NEW YORK/LONDON: Gold inched higher on Friday as the U.S. dollar slid lower after strong U.S. economic growth data while concern remains about trade tensions between the United States and Europe.
The dollar slipped against a basket of currencies as data showing the U.S. economy rang up its strongest quarter in nearly four years failed to erase worries that trade frictions would be a drag in the second half of 2018.
The greenback gave up initial gains after the U.S. government reported gross domestic product grew at a 4.1 percent annualized pace in the second quarter, matching the median forecast among economists polled by Reuters.
“The dollar weakened and treasury yields came off,” said Walter Pehowich, executive vice president of investment services at Dillon Gage. “Dollar weakness looks like it will continue and gold will see some short-term support.”
A weaker dollar makes dollar-priced gold less expensive for non-U.S. investors.
Benchmark 10-year U.S. Treasury yields slipped from their highest level in 1-1/2 months.
Spot gold edged up 0.1 percent to $1,223.46 an ounce 1:31 p.m. EDT (1731 GMT), having hit a one-week low of $1,216.93, and was on track for its third consecutive weekly decline, of about 0.5 percent.
U.S. gold futures for August delivery settled down $2.70, or 0.2 percent, at $1,223 per ounce.
In the physical markets, gold demand in India improved this week as domestic prices traded near a six-month low, while weaker rates in Singapore prompted a pick-up in demand there. Demand remained weak, however, in top consumer China as the yuan fell.

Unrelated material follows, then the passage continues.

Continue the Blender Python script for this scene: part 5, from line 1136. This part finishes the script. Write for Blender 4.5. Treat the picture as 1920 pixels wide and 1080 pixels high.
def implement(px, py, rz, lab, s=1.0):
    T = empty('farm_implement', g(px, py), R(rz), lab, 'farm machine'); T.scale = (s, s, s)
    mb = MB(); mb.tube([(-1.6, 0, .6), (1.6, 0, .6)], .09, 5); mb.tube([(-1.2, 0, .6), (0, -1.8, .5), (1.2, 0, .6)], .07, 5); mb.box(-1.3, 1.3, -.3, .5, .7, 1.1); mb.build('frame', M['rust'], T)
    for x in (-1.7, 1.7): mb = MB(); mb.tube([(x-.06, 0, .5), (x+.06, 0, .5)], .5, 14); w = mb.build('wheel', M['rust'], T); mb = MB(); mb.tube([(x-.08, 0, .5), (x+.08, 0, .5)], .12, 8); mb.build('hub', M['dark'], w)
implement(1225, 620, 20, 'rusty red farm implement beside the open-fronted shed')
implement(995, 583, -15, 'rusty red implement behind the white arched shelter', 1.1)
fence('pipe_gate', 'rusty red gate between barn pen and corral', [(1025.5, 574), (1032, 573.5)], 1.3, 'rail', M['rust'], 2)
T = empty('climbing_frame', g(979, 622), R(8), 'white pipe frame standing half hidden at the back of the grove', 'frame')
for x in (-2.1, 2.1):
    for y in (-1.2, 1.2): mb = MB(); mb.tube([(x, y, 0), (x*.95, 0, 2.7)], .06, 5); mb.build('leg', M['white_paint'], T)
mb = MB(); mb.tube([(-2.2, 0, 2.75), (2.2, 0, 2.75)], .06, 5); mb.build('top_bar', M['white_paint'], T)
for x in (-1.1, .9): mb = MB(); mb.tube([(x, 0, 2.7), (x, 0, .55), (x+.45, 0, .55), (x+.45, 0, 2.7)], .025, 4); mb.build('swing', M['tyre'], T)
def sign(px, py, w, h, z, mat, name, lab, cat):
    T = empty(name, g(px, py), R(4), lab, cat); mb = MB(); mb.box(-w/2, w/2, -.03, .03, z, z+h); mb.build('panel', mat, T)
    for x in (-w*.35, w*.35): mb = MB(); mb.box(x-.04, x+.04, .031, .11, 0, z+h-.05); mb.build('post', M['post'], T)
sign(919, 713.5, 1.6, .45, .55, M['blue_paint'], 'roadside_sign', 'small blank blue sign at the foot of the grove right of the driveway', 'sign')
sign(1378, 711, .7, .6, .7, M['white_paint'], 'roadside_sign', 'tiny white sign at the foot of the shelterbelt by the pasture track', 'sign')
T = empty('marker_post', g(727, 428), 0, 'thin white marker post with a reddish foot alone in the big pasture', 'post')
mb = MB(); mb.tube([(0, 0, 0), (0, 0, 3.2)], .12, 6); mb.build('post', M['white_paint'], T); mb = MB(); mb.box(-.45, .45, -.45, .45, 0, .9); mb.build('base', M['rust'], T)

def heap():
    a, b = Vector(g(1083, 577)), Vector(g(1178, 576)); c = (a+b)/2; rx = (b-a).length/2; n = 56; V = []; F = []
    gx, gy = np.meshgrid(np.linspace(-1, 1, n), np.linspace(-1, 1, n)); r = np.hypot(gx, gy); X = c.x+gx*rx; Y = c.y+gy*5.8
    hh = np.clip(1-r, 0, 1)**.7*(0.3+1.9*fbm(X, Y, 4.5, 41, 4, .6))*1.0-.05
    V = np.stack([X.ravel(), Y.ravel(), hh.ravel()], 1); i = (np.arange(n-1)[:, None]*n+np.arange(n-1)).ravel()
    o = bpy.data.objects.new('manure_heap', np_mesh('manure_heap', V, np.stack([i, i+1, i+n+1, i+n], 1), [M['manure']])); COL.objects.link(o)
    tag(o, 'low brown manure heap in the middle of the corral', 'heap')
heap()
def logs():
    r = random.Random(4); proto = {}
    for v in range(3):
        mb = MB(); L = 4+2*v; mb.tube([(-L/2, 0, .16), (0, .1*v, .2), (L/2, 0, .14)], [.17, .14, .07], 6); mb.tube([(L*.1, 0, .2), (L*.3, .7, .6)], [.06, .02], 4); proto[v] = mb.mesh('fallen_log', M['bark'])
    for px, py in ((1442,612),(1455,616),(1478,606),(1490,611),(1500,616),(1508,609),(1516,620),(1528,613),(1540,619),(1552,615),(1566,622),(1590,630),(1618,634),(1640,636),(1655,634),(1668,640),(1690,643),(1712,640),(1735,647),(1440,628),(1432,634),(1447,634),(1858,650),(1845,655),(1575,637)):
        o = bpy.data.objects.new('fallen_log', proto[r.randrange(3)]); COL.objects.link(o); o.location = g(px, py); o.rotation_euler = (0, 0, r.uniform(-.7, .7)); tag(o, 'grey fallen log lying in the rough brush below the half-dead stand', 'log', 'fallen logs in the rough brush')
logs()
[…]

“We believe price action (in gold) is likely to be subdued in the coming weeks (as) physical demand is in the middle of a seasonally slow period, short interest in gold has risen as prices have fallen and there are 200 tonnes of loss-making ETF positions that could be liquidated,” Barclays said in a note.
Spot gold is expected to fall into a range of $1,206-$1,214 an ounce, Reuters technical analyst Wang Tao said.
“A key level of resistance will be $1,236, the double-bottom from a couple weeks ago,” Pehowich added.
Among other precious metals, silver rose 0.5 percent at $15.45 per ounce, but was heading for its seventh weekly decline. It earlier hit a one-week low at $15.29 an ounce.
Palladium dropped 0.9 percent at $918.70 per ounce, but was heading for its biggest weekly gain since the week of April 20, a nearly 3 percent rise.
Platinum rose 0.1 percent to $823.75 and was on track for a 0.3 percent weekly rise.